During World War II, the US military realized that they needed bigger transport planes to ferry equipment and supplies across the Atlantic. The government put out the request to US aircraft manufacturers, and Howard Hughes, of Hughes Aircraft, decided to respond.
There was a catch.
The aircraft couldn’t be made of metal, due to wartime rationing.
Howard Hughes was already rich and famous by the time he started the build. He was also already known for his eccentric and volatile personality. He took up the project to build the largest transport plane in the world as a personal quest. And he did it.
He named the aircraft the Hughes H-4 Hercules, and despite rumors that it was too large to fly, it did – on November 2, 1947, two years after the war was over.
Delays in design and construction had rendered it obsolete before it ever went into service.
The public called it the Spruce Goose, and considered it a grand folly by Hughes.

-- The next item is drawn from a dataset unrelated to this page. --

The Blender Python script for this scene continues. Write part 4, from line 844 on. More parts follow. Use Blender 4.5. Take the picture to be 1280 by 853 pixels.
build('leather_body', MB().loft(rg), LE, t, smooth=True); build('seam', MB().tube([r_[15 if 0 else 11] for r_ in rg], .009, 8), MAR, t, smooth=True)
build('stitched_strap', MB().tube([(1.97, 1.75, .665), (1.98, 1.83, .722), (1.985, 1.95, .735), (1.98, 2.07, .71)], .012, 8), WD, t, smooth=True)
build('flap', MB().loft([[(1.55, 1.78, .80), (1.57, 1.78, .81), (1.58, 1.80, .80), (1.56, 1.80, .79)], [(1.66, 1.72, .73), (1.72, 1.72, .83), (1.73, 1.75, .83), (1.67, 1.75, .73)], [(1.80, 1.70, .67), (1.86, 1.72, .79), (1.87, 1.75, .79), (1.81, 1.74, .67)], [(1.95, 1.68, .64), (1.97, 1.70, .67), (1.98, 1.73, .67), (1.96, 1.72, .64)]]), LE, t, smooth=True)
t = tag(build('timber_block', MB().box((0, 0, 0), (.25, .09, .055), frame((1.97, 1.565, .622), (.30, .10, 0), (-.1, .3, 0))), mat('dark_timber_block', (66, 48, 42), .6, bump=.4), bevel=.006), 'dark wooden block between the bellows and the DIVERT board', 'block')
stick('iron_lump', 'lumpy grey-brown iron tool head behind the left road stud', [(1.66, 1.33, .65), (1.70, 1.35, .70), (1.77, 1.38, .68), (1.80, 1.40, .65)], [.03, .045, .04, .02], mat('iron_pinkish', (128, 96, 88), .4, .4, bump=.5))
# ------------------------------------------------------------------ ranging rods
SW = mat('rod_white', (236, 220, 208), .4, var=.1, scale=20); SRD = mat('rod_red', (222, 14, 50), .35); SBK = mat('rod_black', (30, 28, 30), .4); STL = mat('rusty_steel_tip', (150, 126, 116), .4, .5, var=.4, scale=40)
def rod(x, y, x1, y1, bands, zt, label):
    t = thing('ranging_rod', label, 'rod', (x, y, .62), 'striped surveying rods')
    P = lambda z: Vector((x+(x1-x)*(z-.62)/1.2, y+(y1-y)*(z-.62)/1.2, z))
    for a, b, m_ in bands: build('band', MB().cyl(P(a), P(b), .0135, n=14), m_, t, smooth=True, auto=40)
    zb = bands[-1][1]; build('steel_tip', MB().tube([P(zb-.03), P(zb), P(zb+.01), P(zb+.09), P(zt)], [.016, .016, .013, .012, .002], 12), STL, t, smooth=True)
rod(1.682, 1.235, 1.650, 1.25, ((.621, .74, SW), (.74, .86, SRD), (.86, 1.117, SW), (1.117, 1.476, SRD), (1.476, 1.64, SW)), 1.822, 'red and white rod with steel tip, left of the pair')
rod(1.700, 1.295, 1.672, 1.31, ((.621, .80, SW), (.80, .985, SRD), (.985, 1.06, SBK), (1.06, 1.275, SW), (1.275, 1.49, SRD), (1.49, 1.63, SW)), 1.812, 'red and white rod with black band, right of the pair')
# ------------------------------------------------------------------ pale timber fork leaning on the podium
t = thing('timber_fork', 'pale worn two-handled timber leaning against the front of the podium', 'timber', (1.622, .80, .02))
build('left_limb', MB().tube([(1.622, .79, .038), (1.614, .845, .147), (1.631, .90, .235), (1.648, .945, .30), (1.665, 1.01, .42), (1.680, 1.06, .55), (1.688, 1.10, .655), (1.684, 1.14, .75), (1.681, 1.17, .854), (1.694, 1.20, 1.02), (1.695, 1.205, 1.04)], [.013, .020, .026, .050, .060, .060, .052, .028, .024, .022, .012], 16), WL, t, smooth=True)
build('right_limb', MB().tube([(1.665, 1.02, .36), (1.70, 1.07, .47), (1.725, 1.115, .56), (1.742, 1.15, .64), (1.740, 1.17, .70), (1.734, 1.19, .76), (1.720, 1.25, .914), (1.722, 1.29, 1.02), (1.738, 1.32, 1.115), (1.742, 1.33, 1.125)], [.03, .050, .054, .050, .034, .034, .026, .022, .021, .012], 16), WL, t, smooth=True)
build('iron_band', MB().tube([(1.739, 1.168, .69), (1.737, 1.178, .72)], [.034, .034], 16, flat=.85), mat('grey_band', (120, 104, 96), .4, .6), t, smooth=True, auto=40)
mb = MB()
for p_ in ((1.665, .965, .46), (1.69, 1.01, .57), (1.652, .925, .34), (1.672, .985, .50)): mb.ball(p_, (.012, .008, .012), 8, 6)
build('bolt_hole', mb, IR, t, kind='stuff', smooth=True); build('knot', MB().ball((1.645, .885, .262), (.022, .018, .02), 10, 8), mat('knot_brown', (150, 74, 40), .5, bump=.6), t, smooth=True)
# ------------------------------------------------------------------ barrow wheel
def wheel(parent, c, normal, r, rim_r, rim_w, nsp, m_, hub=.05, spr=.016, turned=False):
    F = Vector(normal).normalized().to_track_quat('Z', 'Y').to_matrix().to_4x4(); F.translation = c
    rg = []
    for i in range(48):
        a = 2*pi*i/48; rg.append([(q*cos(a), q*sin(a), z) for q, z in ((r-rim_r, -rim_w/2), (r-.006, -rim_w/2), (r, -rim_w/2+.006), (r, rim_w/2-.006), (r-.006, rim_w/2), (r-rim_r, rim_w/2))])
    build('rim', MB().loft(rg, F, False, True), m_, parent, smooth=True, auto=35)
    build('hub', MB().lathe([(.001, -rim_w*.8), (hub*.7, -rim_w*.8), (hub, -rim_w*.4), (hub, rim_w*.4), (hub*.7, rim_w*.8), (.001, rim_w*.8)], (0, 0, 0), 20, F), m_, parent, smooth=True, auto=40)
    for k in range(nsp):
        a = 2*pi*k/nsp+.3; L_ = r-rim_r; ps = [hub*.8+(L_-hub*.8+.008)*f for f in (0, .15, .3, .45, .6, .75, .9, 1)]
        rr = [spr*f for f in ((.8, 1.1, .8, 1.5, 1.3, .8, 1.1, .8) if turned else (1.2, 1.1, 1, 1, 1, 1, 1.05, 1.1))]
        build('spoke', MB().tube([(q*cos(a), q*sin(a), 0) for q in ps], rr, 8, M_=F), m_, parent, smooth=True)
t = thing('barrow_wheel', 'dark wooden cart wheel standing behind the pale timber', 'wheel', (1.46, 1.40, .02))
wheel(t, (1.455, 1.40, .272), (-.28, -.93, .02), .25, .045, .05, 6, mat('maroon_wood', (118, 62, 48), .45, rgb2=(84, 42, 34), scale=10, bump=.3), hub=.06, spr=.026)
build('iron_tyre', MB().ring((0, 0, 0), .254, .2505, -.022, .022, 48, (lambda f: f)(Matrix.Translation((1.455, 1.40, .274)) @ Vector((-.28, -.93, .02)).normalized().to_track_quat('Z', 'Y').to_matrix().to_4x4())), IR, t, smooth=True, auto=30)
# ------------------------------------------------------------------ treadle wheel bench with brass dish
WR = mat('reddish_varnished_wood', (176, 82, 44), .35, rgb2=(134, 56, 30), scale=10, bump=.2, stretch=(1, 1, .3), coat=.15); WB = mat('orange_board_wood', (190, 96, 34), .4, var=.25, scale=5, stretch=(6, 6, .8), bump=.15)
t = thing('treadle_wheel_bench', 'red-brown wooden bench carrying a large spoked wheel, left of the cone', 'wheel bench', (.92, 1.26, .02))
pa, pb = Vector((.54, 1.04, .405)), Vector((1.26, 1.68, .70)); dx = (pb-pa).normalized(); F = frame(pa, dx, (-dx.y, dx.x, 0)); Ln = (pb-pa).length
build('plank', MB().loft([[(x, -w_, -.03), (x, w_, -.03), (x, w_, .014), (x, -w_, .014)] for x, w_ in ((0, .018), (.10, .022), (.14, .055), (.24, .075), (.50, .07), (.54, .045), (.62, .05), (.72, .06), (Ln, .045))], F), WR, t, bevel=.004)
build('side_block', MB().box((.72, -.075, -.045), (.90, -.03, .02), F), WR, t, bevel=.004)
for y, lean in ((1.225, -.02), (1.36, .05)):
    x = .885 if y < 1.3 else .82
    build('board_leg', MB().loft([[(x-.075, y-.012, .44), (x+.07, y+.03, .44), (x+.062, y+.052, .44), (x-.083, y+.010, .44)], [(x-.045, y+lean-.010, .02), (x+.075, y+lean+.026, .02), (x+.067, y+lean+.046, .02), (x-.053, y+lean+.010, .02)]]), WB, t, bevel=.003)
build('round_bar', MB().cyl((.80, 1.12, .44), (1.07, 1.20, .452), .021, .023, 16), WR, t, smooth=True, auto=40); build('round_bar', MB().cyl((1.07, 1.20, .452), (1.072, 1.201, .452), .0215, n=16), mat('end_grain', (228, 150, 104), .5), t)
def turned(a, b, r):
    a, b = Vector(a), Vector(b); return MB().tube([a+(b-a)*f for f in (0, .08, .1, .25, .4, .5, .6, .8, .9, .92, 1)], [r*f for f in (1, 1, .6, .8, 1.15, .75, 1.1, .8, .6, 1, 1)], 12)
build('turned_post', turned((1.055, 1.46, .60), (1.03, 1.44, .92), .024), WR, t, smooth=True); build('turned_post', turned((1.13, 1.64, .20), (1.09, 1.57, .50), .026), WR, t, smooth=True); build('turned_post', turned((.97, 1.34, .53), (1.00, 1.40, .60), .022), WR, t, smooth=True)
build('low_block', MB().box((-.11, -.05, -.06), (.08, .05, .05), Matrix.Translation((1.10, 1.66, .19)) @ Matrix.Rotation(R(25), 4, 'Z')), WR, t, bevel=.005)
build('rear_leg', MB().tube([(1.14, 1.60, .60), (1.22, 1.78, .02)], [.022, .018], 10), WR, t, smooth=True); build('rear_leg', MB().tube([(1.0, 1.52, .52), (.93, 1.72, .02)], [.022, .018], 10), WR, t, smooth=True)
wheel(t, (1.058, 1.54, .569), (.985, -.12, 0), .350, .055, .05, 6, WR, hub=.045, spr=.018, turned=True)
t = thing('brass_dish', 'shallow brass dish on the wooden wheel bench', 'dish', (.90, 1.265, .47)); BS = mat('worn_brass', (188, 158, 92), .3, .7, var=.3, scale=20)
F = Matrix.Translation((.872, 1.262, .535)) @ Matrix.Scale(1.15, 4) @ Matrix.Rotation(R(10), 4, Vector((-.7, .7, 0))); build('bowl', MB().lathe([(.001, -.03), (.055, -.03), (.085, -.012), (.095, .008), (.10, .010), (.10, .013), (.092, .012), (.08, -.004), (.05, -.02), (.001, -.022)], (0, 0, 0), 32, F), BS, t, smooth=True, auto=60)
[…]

But it was a remarkable aircraft and revered by aviation enthusiasts.
In 1980, the California Aero Club put the Spruce Goose on display in Long Beach, California. This is where Colonel C. J. Tippett comes in.
In the 1980s, my grandfather, Col. C. J. Tippett, was hosting a series of parties on behalf of the air force and state department for the foreign air attachés. These parties were a highlight of the air attaché circles, and promoted diplomacy and communication through channels that wouldn’t have been otherwise possible.

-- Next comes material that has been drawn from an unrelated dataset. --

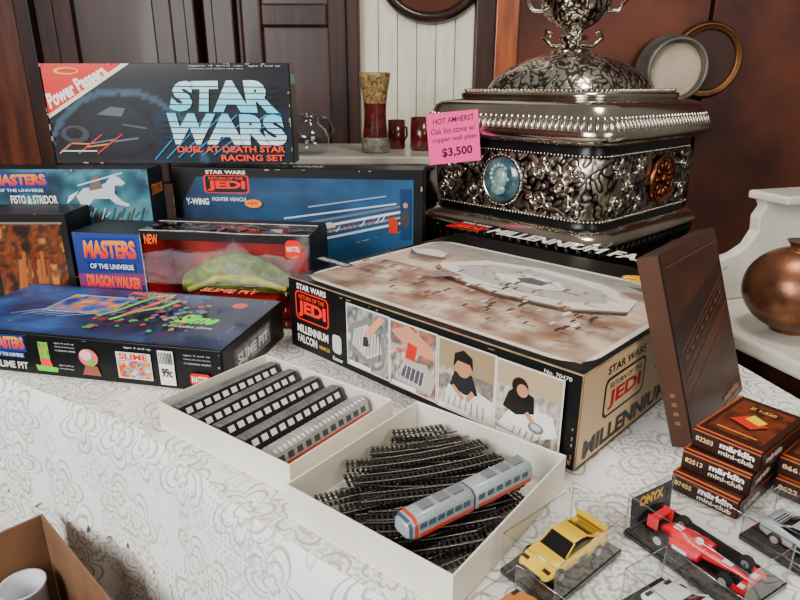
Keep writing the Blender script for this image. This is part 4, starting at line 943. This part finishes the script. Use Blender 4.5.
for i in range(17):
    t=-pi/2+.35+(pi-.6)*i/16; P.append((.090*math.cos(t),.082+.080*math.sin(t)))
P=[(.03,.0)]+P+[(.024,.166),(.030,.173)]
b=MB(); b.lathe(P,40,0); b.build("pot_body",mat("patinated_copper",(.60,.40,.28),.34,metal=.8,col2=(.34,.22,.16),vscale=14,bump=.3,bscale=25),e)
e=empty("goblet",(.885,1.275,1.0185),(0,0,0),"small clear stemmed glass goblet on the marble ledge","glass")
b=MB(); b.lathe([(.024,0),(.022,.003),(.004,.008),(.004,.04),(.010,.05),(.024,.06),(.030,.09),(.027,.12)],24,0,cap=False); b.build("goblet_bowl",GLASS,e)
# ================================================================== CARTON WITH CUPS
kraft=mat("brown_corrugated_card",(.50,.34,.22),.8,var=.2,vscale=10)
cr=math.radians(-43)
C0=(-.590,.852)
e=empty("carton",(*C0,0),(0,0,cr),"open brown corrugated carton holding paper cups","box")
b=MB(); t=.004; Lc,Wc,Hc=.36,.34,.56
b.box(0,-Wc,0,Lc,0,t); b.box(0,-t,t,Lc,0,Hc); b.box(0,-Wc,t,Lc,-Wc+t,Hc); b.box(0,-Wc+t,t,t,-t,Hc); b.box(Lc-t,-Wc+t,t,Lc,-t,Hc)
b.build("carton_body",kraft,e,bevel=.001)
cupm=mat("white_paper_cup",(.80,.80,.83),.5)
for i,(x,y) in enumerate(((.045,-.058),(.048,-.145),(.125,-.085),(.13,-.17))):
    q=Rz(cr)@Vector((x,y,0))
    e=empty("paper_cup",(C0[0]+q.x,C0[1]+q.y,.006),(0,0,0),"stacked white paper cups standing in the carton","cup","paper cups in the carton")
    b=MB(); Z=.475-.02*(i%2)
    b.lathe([(.028,.30),(.032,Z-.004),(.0345,Z-.002),(.0345,Z+.002),(.031,Z),(.024,Z-.10)],24,0); b.build("cup_body",cupm,e)
    b=MB(); b.lathe([(.027,0),(.027,.30)],20,0); b.build("cup_sleeve",cupm,e)
# ================================================================== LIGHT
def area(name,loc,target,size,energy,col):
    l=bpy.data.lights.new(name,'AREA'); l.shape='RECTANGLE'; l.size=size[0]; l.size_y=size[1]; l.energy=energy; l.color=col
    o=bpy.data.objects.new(name,l); COL.objects.link(o); o.location=loc
    o.rotation_euler=(Vector(target)-Vector(loc)).to_track_quat('-Z','Y').to_euler(); return o
area("window_light",(-1.7,-.9,2.0),(-.1,.8,.8),(1.1,1.4),92,(.985,.99,1.0))
area("ceiling_light",(.5,1.0,2.6),(.3,1.1,0),(.4,.4),17,(1,.93,.83))
area("room_light",(1.6,-.8,2.2),(.3,1.0,.8),(.8,.8),12,(1,.94,.86))
w=bpy.data.worlds.new("room_ambient"); SC.world=w; w.use_nodes=True; nt=w.node_tree;N=nt.nodes;L=nt.links; bg=N["Background"]
tc=N.new("ShaderNodeTexCoord"); sp=N.new("ShaderNodeSeparateXYZ"); L.new(tc.outputs["Generated"],sp.inputs[0])
r=N.new("ShaderNodeValToRGB"); L.new(M_('MULTIPLY_ADD',sp.outputs[2],.5,.5),r.inputs[0])
r.color_ramp.elements[0].color=(.04,.03,.024,1); r.color_ramp.elements[1].color=(.26,.24,.215,1)
def band(o,c,h): return M_('LESS_THAN',M_('ABSOLUTE',M_('SUBTRACT',o,c)),h)
back_=M_('LESS_THAN',sp.outputs[1],-.3)
w1=M_('MULTIPLY',band(sp.outputs[0],-.50,.18),band(sp.outputs[2],.28,.25)); w2=M_('MULTIPLY',band(sp.outputs[0],.38,.13),band(sp.outputs[2],.25,.22))
bright_patches=M_('MULTIPLY',M_('MAXIMUM',w1,w2),back_)  # window-shaped bright patches added to the world for the nickel to reflect
mc=N.new("ShaderNodeMixRGB"); L.new(bright_patches,mc.inputs[0]); L.new(r.outputs[0],mc.inputs[1]); mc.inputs[2].default_value=(3.6,3.7,3.8,1)
L.new(mc.outputs[0],bg.inputs[0]); bg.inputs[1].default_value=1.0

Tip, and his wife, Liz Whitney Tippett, had a reputation for fantastic, celebrity-studded parties in wonderous venues. The Spruce Goose was the perfect setting.
The cockpit of the Spruce Goose is usually available on tour by special ticket only, but for the party, it was all open. I know, because I was there. I was in college and the invitation to join my grandfather and legions of foreign air attaches was a treat. The Spruce Goose made it even better. I couldn’t believe the size of the flying boat, designed to take off and land on water. The wingspan was incredible, and the longest in aviation history.
I saw the Spruce Goose again, about thirty years later, at the Evergreen Aviation Museum in McMinnville, Oregon – only an hour away from my home in Portland. I toured it again, thinking of my grandfather and that party. The aircraft looked the same. Astonishingly huge.
Sitting in place, it has flown through time… unchanged.
It is one part of Howard Hughes legacy to aviation, the most visible and tangible to me. In our family legends, Tip had met Howard Hughes, and probably had some rousing discussions with him, but unfortunately, I have no documentation to prove it.
No letters, no stories in Tip’s memoir, which is almost ready for publication, and no photographs. But in the spirit of six degrees of separation, if the Spruce Goose counts as an entity, I can get to Howard Hughes in two!